>> BEGIN Supplied material

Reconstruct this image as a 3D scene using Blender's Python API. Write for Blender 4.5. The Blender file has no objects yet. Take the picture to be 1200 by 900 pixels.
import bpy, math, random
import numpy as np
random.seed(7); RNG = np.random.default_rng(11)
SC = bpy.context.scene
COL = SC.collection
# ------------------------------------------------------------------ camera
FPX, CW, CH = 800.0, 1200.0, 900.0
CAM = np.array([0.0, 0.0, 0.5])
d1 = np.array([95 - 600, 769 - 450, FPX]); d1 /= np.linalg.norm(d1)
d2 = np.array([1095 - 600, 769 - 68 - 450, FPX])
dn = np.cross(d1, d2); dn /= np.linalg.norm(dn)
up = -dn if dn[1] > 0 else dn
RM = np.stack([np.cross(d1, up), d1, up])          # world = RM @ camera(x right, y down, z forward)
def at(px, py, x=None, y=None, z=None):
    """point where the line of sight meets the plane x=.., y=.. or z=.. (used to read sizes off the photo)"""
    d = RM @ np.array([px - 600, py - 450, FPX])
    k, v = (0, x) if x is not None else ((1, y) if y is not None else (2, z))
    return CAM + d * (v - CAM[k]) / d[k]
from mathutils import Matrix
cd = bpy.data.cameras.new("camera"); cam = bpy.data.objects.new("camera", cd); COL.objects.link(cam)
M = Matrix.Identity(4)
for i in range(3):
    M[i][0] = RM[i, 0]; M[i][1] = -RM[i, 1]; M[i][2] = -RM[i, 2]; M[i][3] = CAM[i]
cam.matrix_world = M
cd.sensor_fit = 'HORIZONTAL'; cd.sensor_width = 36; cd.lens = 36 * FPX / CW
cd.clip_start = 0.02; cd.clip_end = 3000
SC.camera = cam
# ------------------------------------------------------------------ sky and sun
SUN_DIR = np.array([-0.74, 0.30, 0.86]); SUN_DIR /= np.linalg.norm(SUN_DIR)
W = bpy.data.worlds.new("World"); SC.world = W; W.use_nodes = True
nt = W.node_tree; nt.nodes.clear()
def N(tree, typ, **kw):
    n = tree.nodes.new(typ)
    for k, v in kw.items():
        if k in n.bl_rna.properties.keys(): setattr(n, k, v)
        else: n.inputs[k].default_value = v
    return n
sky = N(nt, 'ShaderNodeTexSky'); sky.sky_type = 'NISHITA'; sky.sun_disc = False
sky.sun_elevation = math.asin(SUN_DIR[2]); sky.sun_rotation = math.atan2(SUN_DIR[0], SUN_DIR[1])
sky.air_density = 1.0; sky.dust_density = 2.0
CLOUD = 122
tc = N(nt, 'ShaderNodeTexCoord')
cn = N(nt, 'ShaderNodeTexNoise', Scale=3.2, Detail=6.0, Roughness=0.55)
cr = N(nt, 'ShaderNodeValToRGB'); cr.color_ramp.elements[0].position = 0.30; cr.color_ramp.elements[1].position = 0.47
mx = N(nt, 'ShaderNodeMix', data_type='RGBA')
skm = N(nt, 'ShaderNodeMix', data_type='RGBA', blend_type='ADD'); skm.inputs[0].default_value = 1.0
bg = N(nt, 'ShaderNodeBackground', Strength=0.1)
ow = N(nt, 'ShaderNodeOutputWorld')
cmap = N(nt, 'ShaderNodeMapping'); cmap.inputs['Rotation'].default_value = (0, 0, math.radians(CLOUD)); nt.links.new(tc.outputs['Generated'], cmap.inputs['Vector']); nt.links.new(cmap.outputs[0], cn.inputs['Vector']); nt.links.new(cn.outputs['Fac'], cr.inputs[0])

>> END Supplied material

> [Exercise]
Quote the entire listing above exactly.

> [Answer to the problem]
Reconstruct this image as a 3D scene using Blender's Python API. Write for Blender 4.5. The Blender file has no objects yet. Take the picture to be 1200 by 900 pixels.
import bpy, math, random
import numpy as np
random.seed(7); RNG = np.random.default_rng(11)
SC = bpy.context.scene
COL = SC.collection
# ------------------------------------------------------------------ camera
FPX, CW, CH = 800.0, 1200.0, 900.0
CAM = np.array([0.0, 0.0, 0.5])
d1 = np.array([95 - 600, 769 - 450, FPX]); d1 /= np.linalg.norm(d1)
d2 = np.array([1095 - 600, 769 - 68 - 450, FPX])
dn = np.cross(d1, d2); dn /= np.linalg.norm(dn)
up = -dn if dn[1] > 0 else dn
RM = np.stack([np.cross(d1, up), d1, up])          # world = RM @ camera(x right, y down, z forward)
def at(px, py, x=None, y=None, z=None):
    """point where the line of sight meets the plane x=.., y=.. or z=.. (used to read sizes off the photo)"""
    d = RM @ np.array([px - 600, py - 450, FPX])
    k, v = (0, x) if x is not None else ((1, y) if y is not None else (2, z))
    return CAM + d * (v - CAM[k]) / d[k]
from mathutils import Matrix
cd = bpy.data.cameras.new("camera"); cam = bpy.data.objects.new("camera", cd); COL.objects.link(cam)
M = Matrix.Identity(4)
for i in range(3):
    M[i][0] = RM[i, 0]; M[i][1] = -RM[i, 1]; M[i][2] = -RM[i, 2]; M[i][3] = CAM[i]
cam.matrix_world = M
cd.sensor_fit = 'HORIZONTAL'; cd.sensor_width = 36; cd.lens = 36 * FPX / CW
cd.clip_start = 0.02; cd.clip_end = 3000
SC.camera = cam
# ------------------------------------------------------------------ sky and sun
SUN_DIR = np.array([-0.74, 0.30, 0.86]); SUN_DIR /= np.linalg.norm(SUN_DIR)
W = bpy.data.worlds.new("World"); SC.world = W; W.use_nodes = True
nt = W.node_tree; nt.nodes.clear()
def N(tree, typ, **kw):
    n = tree.nodes.new(typ)
    for k, v in kw.items():
        if k in n.bl_rna.properties.keys(): setattr(n, k, v)
        else: n.inputs[k].default_value = v
    return n
sky = N(nt, 'ShaderNodeTexSky'); sky.sky_type = 'NISHITA'; sky.sun_disc = False
sky.sun_elevation = math.asin(SUN_DIR[2]); sky.sun_rotation = math.atan2(SUN_DIR[0], SUN_DIR[1])
sky.air_density = 1.0; sky.dust_density = 2.0
CLOUD = 122
tc = N(nt, 'ShaderNodeTexCoord')
cn = N(nt, 'ShaderNodeTexNoise', Scale=3.2, Detail=6.0, Roughness=0.55)
cr = N(nt, 'ShaderNodeValToRGB'); cr.color_ramp.elements[0].position = 0.30; cr.color_ramp.elements[1].position = 0.47
mx = N(nt, 'ShaderNodeMix', data_type='RGBA')
skm = N(nt, 'ShaderNodeMix', data_type='RGBA', blend_type='ADD'); skm.inputs[0].default_value = 1.0
bg = N(nt, 'ShaderNodeBackground', Strength=0.1)
ow = N(nt, 'ShaderNodeOutputWorld')
cmap = N(nt, 'ShaderNodeMapping'); cmap.inputs['Rotation'].default_value = (0, 0, math.radians(CLOUD)); nt.links.new(tc.outputs['Generated'], cmap.inputs['Vector']); nt.links.new(cmap.outputs[0], cn.inputs['Vector']); nt.links.new(cn.outputs['Fac'], cr.inputs[0])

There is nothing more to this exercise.